Today’s (Flash) Blog – Monday 8th June 2015


As today is a public holiday in Australia, in which even the toilers who issue ASX announcements take a break, today’s blog will be a short (flash) one only.

Commodity prices

As expected, the outcome of Friday’s OPEC meeting was “no change”.  The KSA’s al-Naimi summarised it pithily as “same ceiling, 30 mmbopd” (conveniently not mentioning that OPEC is pumping ~31 mmbopd, with Saudi Arabia itself amongst the internal quota busters).

Crude prices rallied somewhat on the outcome (as it least it did not increase formal production quotas), with Brent closing at US$63.31 and WTI at US$59.13.

OPEC did not address what might happen to quotas if Iranian sanctions were lifted post any nuclear deal.

The next OPEC meeting is scheduled for 4th December.

The Baker Hughes rig count number issued on Friday continued to show an ongoing decline, with total numbers down seven to 868 rigs.  Within North America this is somewhat counter-balanced by an increase in Canadian rig numbers.  Over each year, the Canadian rig count saw-tooths significantly in response to weather conditions, so this is no surprise.

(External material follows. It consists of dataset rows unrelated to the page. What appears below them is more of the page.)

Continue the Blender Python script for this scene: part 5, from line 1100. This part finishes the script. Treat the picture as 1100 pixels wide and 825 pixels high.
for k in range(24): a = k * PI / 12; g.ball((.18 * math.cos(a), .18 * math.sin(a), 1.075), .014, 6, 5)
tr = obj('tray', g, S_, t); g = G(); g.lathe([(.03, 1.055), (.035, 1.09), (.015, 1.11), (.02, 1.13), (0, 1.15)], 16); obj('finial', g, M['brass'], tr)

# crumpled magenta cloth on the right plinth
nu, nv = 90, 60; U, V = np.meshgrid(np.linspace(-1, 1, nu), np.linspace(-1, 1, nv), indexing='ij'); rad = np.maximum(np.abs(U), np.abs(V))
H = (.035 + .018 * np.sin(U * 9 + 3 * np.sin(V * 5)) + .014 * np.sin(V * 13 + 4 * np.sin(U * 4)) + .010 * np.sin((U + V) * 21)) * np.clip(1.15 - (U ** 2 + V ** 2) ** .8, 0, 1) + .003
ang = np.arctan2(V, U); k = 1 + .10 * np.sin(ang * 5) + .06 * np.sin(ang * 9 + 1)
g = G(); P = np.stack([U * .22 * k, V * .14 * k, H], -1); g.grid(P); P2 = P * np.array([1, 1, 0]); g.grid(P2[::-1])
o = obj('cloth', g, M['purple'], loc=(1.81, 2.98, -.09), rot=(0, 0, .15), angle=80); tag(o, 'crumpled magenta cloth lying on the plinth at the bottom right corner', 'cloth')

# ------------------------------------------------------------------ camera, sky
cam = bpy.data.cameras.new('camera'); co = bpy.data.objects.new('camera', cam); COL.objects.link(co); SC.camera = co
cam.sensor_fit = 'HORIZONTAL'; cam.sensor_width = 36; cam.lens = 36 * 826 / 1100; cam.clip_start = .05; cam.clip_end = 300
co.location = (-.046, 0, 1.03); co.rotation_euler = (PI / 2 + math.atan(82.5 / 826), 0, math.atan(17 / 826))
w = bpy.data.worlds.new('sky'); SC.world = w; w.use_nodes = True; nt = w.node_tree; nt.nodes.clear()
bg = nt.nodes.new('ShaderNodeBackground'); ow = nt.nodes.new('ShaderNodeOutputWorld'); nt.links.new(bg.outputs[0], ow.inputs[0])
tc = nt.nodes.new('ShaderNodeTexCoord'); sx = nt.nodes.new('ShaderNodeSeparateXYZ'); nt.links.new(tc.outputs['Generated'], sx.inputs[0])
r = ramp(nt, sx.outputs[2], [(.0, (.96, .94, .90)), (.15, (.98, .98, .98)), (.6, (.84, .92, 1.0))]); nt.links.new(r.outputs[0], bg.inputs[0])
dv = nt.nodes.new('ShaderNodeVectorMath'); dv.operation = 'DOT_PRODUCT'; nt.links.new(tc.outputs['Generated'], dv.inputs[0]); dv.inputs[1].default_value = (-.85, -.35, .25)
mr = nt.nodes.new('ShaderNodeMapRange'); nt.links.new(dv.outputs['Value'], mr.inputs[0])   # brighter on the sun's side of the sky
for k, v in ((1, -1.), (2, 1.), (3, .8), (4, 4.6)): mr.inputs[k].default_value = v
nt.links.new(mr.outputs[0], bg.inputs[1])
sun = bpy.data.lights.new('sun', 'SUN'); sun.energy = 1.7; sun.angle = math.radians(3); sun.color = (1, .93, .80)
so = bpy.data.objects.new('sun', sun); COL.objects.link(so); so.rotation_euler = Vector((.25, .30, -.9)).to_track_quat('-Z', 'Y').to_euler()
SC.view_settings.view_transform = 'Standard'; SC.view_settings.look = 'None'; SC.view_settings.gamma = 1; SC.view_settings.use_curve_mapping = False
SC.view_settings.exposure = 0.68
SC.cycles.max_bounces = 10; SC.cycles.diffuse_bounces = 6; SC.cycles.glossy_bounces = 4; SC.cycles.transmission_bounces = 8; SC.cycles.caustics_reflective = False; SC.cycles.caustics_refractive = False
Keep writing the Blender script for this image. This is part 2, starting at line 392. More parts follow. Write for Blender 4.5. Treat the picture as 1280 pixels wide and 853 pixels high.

Meanwhile, US natural gas prices continued their fall in recent weeks, with Henry Hub closing at US$2.59.  The market is currently short term data driven, with higher than normal weekly injections into storage providing fodder for the bears.


The US Environment Protection Agency released a report on fracking at the end of last week, which concluded that:

“no evidence that these mechanisms (fracturing) have led to widespread, systemic impacts on drinking water”

Supporters and opponents of fracking have both taken comfort from this, which I summarise as: if fracking is done properly then there will be no problems, but occasionally it might not be done properly, but if that is the case it is more likely to be surface water disposal issue than anything occurring in the sub-surface.

Quote of the day

From Iran’s Oil Minister:

“We didn’t discuss it,” Zanganeh said. “We don’t need to receive any agreement from any country for our return to the market. It is our right. We have been in the market and we are entitled to be. We dont need any agreements. We will return to the market [when] the sanctions will be lifted.”